Le possibilità di forgiare mentalità capaci di inaugurare una nuova stagione di valorizzazione culturale del Sud non possono prescindere dall'umiltà e dalla coerenza. Piantiamola con i disfattismi di circostanza e parliamo piuttosto di educazione, rispetto e realismo; diamo ai giovani l'esempio e la speranza del domani, aiutandoli a combattere giorno per giorno anziché scappare e lasciare la tavola imbandita a qualche furbone.
I problemi ci sono, urgenti ed evidenti. Ma prevenirli o curarli significa essere disposti a prodigarsi quotidianamente, divulgando il riguardo delle leggi, della meritocrazia e dei comportamenti ossequiosi della dignità degli esseri umani. Tutto ciò evitando, se possibile, di affermare davanti a centinaia di persone che i meridionali sono culturalmente snobbati per via della mafia, della povertà, dell'ignoranza e di un presunto atteggiamento rinunciatario di fronte al progresso: questo, oltre ad essere epressione di certo determinismo geografico-culturale ormai passato di moda, equivale a coltivare l'arte del pregiudizio a casa dei pregiudicati.
Una delle nostre principali colpe ricade nell'incapacità di reagire al proferimento di cotante balordaggini, la nostra incuranza dinanzi a questi idioti che arrivano qui, vomitando qualche accusa senza neppure proccuparsi di dimostrarla scientificamente, e poi se ne vanno a mangiare nel migliore ristorante del borgo, ovviamente a spese delle amministrazioni comunali e quindi dei contribuenti. Un po' come quei cantautori impegnati e no-global che parlano a iosa della fame nel mondo per poi strafogarsi sette portate con dolce ogni giorno, grazie ai proventi delle vendite dei dischi.
Siamo stufi di tali corbellerie. Qui serve sudore per edificare, non lacrime di coccodrillo. Abbiamo bisogno di sostanza, intellettuali o presunti tali che siano disposti a scendere dai gradini dell'onnipotenza sui quali si collocano, in modo da fornire al popolo gli strumenti critici per sperare. Magari, iniziando ad ammettere che la cultura nobilita l'uomo ma non lo divinizza e, soprattutto, non elimina la sua naturale inclinazione ad errare, spesso grossolanamente.

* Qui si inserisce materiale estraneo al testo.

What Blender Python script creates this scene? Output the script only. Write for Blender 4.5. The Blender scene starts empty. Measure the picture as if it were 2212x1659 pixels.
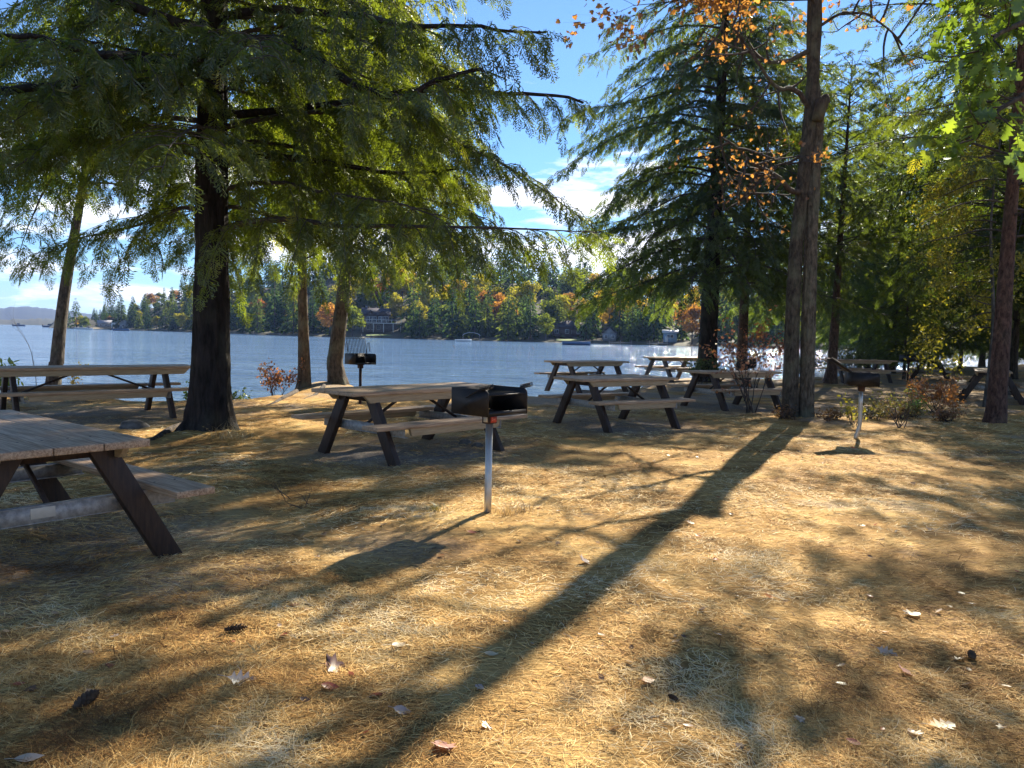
import bpy, math, random
import numpy as np
from mathutils import Matrix, Vector

PI = math.pi
SC = bpy.context.scene
COL = SC.collection
RNG = np.random.default_rng(7)

# ------------------------------------------------------------------ camera model
F, PITCH, ROLL, EYE = 769.0, math.radians(3.73), math.radians(1.2), 1.5

def ray(u, v):
    x = (u - 1106) * .46293; y = (829.5 - v) * .46293
    c, s = math.cos(ROLL), math.sin(ROLL)
    x, y = c * x - s * y, s * x + c * y
    cp, sp = math.cos(PITCH), math.sin(PITCH)
    return np.array([x, F * cp + y * sp, y * cp - F * sp])

def G(u, v, z=0.0):                    # where a sight line meets the level z
    d = ray(u, v); t = (z - EYE) / d[2]
    return d * t + np.array([0, 0, EYE])

def P(u, v, yy):                       # the point of a sight line at distance yy
    d = ray(u, v)
    return d * (yy / d[1]) + np.array([0, 0, EYE])

SUN_AZ, SUN_EL = math.radians(26.0), math.radians(33.5)

# ------------------------------------------------------------------ numpy noise
def _hash(ix, iy, seed):
    n = (ix.astype(np.int64) * 374761393 + iy.astype(np.int64) * 668265263 + seed * 974634777) & 0x7fffffff
    n = ((n ^ (n >> 13)) * 1274126177) & 0x7fffffff
    return ((n ^ (n >> 16)) & 0xffff) / 65535.0

def vnoise(x, y, seed=0):
    x = np.asarray(x, float); y = np.asarray(y, float)
    ix = np.floor(x); iy = np.floor(y)
    fx = x - ix; fy = y - iy
    fx = fx * fx * (3 - 2 * fx); fy = fy * fy * (3 - 2 * fy)
    a = _hash(ix, iy, seed); b = _hash(ix + 1, iy, seed)
    c = _hash(ix, iy + 1, seed); d = _hash(ix + 1, iy + 1, seed)
    return (a * (1 - fx) + b * fx) * (1 - fy) + (c * (1 - fx) + d * fx) * fy

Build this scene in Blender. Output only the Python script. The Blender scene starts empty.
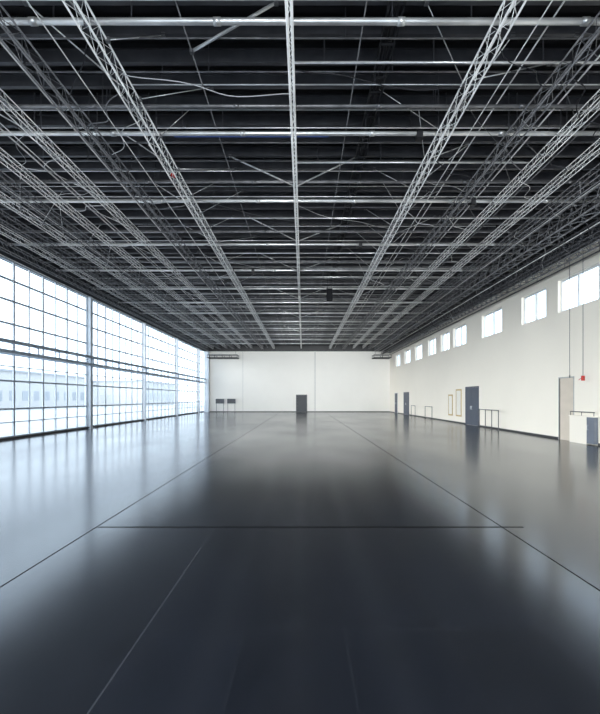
import bpy, math, random
from mathutils import Vector
random.seed(4)
S = bpy.context.scene
COL = S.collection
try:
    S.view_settings.view_transform = 'Standard'
    S.view_settings.look = 'None'
except Exception as e:
    print(e)

# ---------------- materials ----------------
def mat(name, col, rough=0.5, metal=0.0, var=0.08, scale=3.0, bump=0.0, spec=0.5):
    m = bpy.data.materials.new(name); m.use_nodes = True
    nt = m.node_tree; b = nt.nodes['Principled BSDF']
    tc = nt.nodes.new('ShaderNodeTexCoord')
    n = nt.nodes.new('ShaderNodeTexNoise'); n.inputs['Scale'].default_value = scale
    n.inputs['Detail'].default_value = 4
    nt.links.new(tc.outputs['Object'], n.inputs['Vector'])
    r = nt.nodes.new('ShaderNodeValToRGB')
    r.color_ramp.elements[0].position = 0.3; r.color_ramp.elements[1].position = 0.7
    r.color_ramp.elements[0].color = tuple(c*(1-var) for c in col)+(1,)
    r.color_ramp.elements[1].color = tuple(min(1, c*(1+var)) for c in col)+(1,)
    nt.links.new(n.outputs['Fac'], r.inputs['Fac'])
    nt.links.new(r.outputs['Color'], b.inputs['Base Color'])
    b.inputs['Roughness'].default_value = rough
    b.inputs['Metallic'].default_value = metal
    b.inputs['Specular IOR Level'].default_value = spec
    return m

M_wall = mat('wall_paint', (0.84, 0.785, 0.70), 0.7, var=0.03, scale=0.25)
M_back = mat('back_wall_paint', (0.90, 0.87, 0.82), 0.7, var=0.015, scale=0.5)
M_deck = mat('roof_deck_metal', (0.010, 0.010, 0.012), 0.5, var=0.2)
M_purlin = mat('purlin_steel', (0.08, 0.08, 0.09), 0.30, metal=0.2, var=0.2)
M_pipe = mat('pipe_steel', (0.70, 0.70, 0.70), 0.30, metal=0.6, var=0.35, scale=1.0)
M_truss = mat('truss_aluminium', (0.82, 0.82, 0.82), 0.30, metal=0.5, var=0.25, scale=1.0)
M_truss_d = mat('truss_dark', (0.19, 0.19, 0.20), 0.36, metal=0.5, var=0.35)
M_black = mat('black_steel', (0.015, 0.015, 0.018), 0.5, var=0.1)
M_rail = mat('rail_grey', (0.10, 0.10, 0.105), 0.45, metal=0.3, var=0.1)
M_spk = mat('speaker_black', (0.008, 0.008, 0.010), 0.8, var=0.1, spec=0.15)
M_tray = mat('tray_steel', (0.03, 0.03, 0.035), 0.5, var=0.1)
M_cable = mat('cable_rubber', (0.02, 0.02, 0.025), 0.6)
M_cableg = mat('cable_grey', (0.5, 0.5, 0.52), 0.5)
M_col = mat('column_paint', (0.64, 0.70, 0.77), 0.5, var=0.04)
M_head = mat('header_dark', (0.03, 0.035, 0.045), 0.5, var=0.1)
M_frame = mat('window_frame_grey', (0.50, 0.55, 0.61), 0.45, var=0.05)
M_girt = mat('girt_bluegrey', (0.40, 0.46, 0.54), 0.5, var=0.06)
M_wframe = mat('window_frame_white', (0.66, 0.66, 0.65), 0.5, var=0.02)
M_door = mat('door_bluegrey', (0.075, 0.088, 0.118), 0.5, var=0.05)
M_unit = mat('unit_bluegrey', (0.15, 0.17, 0.21), 0.5, var=0.05)
M_doord = mat('door_dark', (0.02, 0.023, 0.032), 0.5, var=0.05)
M_doorw = mat('board_cream', (0.80, 0.77, 0.71), 0.5, var=0.03)
M_ochre = mat('frame_ochre', (0.52, 0.38, 0.18), 0.5, var=0.08)
M_base = mat('baseboard_black', (0.03, 0.03, 0.033), 0.5, var=0.05)
M_red = mat('red_plastic', (0.5, 0.03, 0.02), 0.4, var=0.05)
M_blue = mat('blue_conduit', (0.04, 0.07, 0.20), 0.5, var=0.1)
M_beige = mat('recess_beige', (0.60, 0.53, 0.45), 0.7, var=0.04)
M_bld = mat('facade_pale', (0.50, 0.50, 0.50), 0.8, var=0.05)
M_bldw = mat('facade_window', (0.30, 0.33, 0.37), 0.3, var=0.05)
M_ground = mat('ground_pavement', (0.52, 0.52, 0.51), 0.9, var=0.08, scale=0.4)
M_seam = mat('seam_grey', (0.42, 0.42, 0.42), 0.7, var=0.05)
M_chrome = mat('brushed_metal', (0.6, 0.6, 0.6), 0.3, metal=1.0, var=0.05)
M_panel = mat('board_dark_grey', (0.05, 0.055, 0.065), 0.5, var=0.05)

def glass():
    m = bpy.data.materials.new('window_glass'); m.use_nodes = True
    nt = m.node_tree; nt.nodes.clear()
    o = nt.nodes.new('ShaderNodeOutputMaterial'); mx = nt.nodes.new('ShaderNodeMixShader')
    t = nt.nodes.new('ShaderNodeBsdfTransparent'); g = nt.nodes.new('ShaderNodeBsdfGlossy')
    t.inputs[0].default_value = (0.91, 0.96, 1, 1)
    g.inputs['Roughness'].default_value = 0.03
    mx.inputs[0].default_value = 0.06
    nt.links.new(t.outputs[0], mx.inputs[1]); nt.links.new(g.outputs[0], mx.inputs[2])
    nt.links.new(mx.outputs[0], o.inputs[0])
    return m
M_glass = glass()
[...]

Servono ciangende – figure folkloristiche del reggino che esprimevano, con pianti, urla e straziamento di carni e capelli, il cordoglio in occasione di una dipartita – quando c'è il morto, ma qui non c'è ancora niente che si sia estinto, se non l'incidenza e l'utilità sociale di certe parole e di certi atteggiamenti deliranti, capaci solo di incrementare lo sconforto del pubblico e il gettone di presenza di qualche ciarlatano.